I'm trying to understand the following problem:
Let $k$ be an algebraically closed field of characteristic not $2$. Consider the $k$-algebra $A = k[x_1,\ldots,x_n]/(x_1^2+\cdots+x_n^2)$. For each $n \geq 1$ determine which $k$-points of $\mbox{Spec}(A)$ are smooth and for the non-smooth $k$-points determine the dimension of the Zariski cotangent space.
First of all, can anyone give me a clean definition of smooth and non-smooth points of $\mbox{Spec}(A)$? I have read on the Wikipedia that if there is an ideal given by some system of equations $g_1=0,\ldots,g_r=0$, where each $g_i$ is in the polynomial ring $k[x_1,\ldots,x_n]$, then $X$ is smooth if it has dimension at least $m$ in a neighborhood of each point and the matrix of partial derivatives $(\frac{\partial g_i}{\partial x_j})$ has rank at least $n-m$ everywhere on $X$. But what to do if on my example the ideal is given not by the system, but only by single equation $x_1^2+\cdots+x_n^2 = 0$?
It seems to me that I understand the case $n=1$ but aren't able to generalize it to greater dimensions.
So, for $n=1$ we have $A = k[x]/x^2$. The solution of $x^2=0$ over $k$ is only zero, but $\frac{d(x^2)}{dx}|_0=2x|_0=0$ and we conclude that this point is non-smooth.
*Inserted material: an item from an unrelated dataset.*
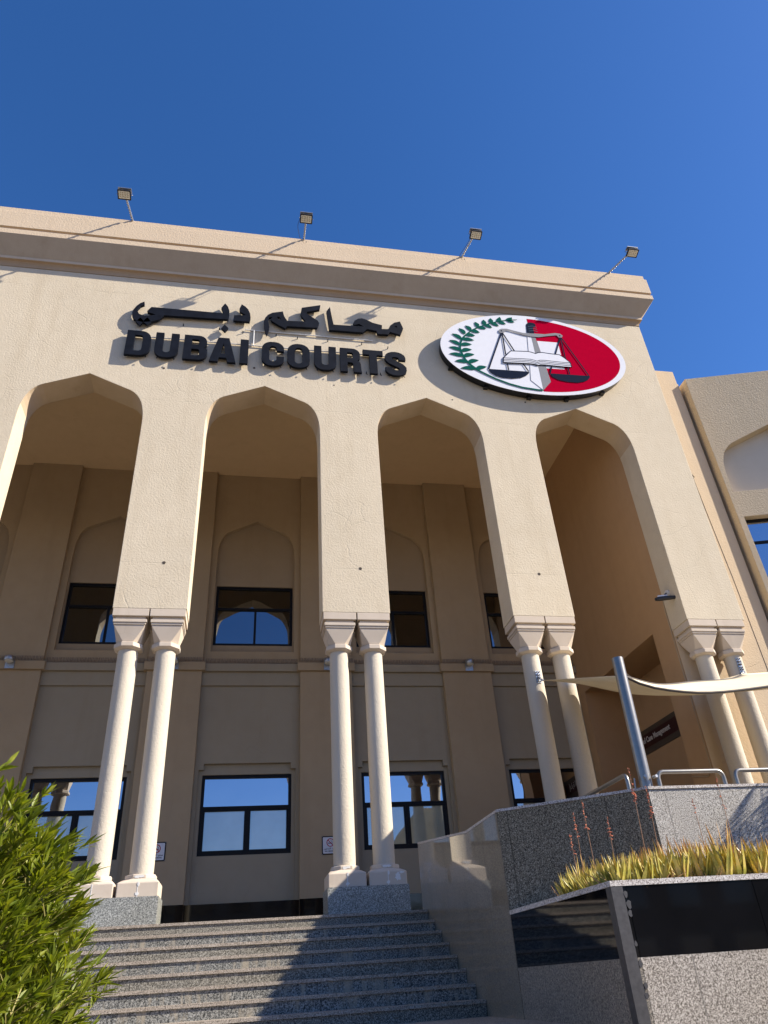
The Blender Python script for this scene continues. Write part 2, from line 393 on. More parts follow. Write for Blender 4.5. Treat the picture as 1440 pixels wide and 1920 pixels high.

By the definition of Zariski cotangent space at a point $P$ it is $m_P/m_P^2$, where $m_P$ is a maximal ideal obtained by localization at $P$. In a polynomial ring the ideal is given by the polynomials without free coefficient, then $m_P/m_P^2 = x/x^2$ which may have dimension $1$ over $k$ (I can't explain why it just seems to me that it is).
Maybe it will be helpful to admit that from general theory $\dim(m/m^2) \geq \dim k = 0$ and $\dim(k[x_1,\ldots,x_n]) = \dim k + n = n$ since $k$ is a field and thus of Krull dimension $0$.
Can anyone check is my explanation for $n=1$ true and generalize it to bigger dimensions? Feel free to provide your solutions and explanations.
The algebraic set $X$ defined by $g = x_1^2 + \cdots + x_n^2 = 0$ is a subset of affine $n$-space. Since it is cut out by one equation, $X$ has dimension $n-1$. (This can be proved by Krull's Hauptidealsatz.) At a smooth point, the cotangent space has the same dimension as $X$ (cf., Theorem 5.1 of Hartshorne). At a singular point, the dimension of the cotangent space is "too big," which in this case means it must have dimension $n$. (It can't be larger than the dimension of tangent space of the ambient space $\mathbb{A}^n$.)
As you said, we can find the singular point using the Jacobian matrix. Since $X$ is defined by just the one equation above, then the Jacobian matrix is the $1 \times n$ matrix $$ \begin{pmatrix} 2 x_1 & 2 x_2 & \cdots & 2 x_n \end{pmatrix} \, . $$ At the point $(x_1, \ldots, x_n) = (0, \ldots, 0)$, we get the zero matrix, whose kernel has dimension $n$. Thus $(0, \ldots, 0)$ is a singular point. At any other point the Jacobian has rank $1$, hence the kernel has dimension $n-1$, which is the dimension of $X$. Thus all other points are smooth.
Your example is correct, but it's a bit hard to visualize. Since $A$ is a quotient of $k[x]$, $X$ is a subset of the line $\mathbb{A}^1$. The equation $x^2 = 0$ has only the single point $x = 0$ as its solution. But this is a "fat" point as you observed: $X$ is just a point, hence has dimension $0$, but the cotangent space $\mathfrak{m}_p/\mathfrak{m}_p^2$ has dimension $1$, since $x$ is a $k$-basis for $\mathfrak{m}_p/\mathfrak{m}_p^2$.
I think the case $n=2$ is a bit easier to visualize. Then $$ A = \frac{k[x_1,x_2]}{(x_1^2 + x_2^2)} $$ and $X$ is defined by the equation $0 = x_1^2 + x_2^2 = (x_1 + ix_2)(x_1 - i x_2)$ where $i^2 = -1$. From this equation we can see that $X$ is the union of the two lines $x_1 + ix_2 = 0$ and $x_1 - ix_2 = 0$. These lines each have dimension $1 = n - 1$ and intersect at the point $(0,0)$.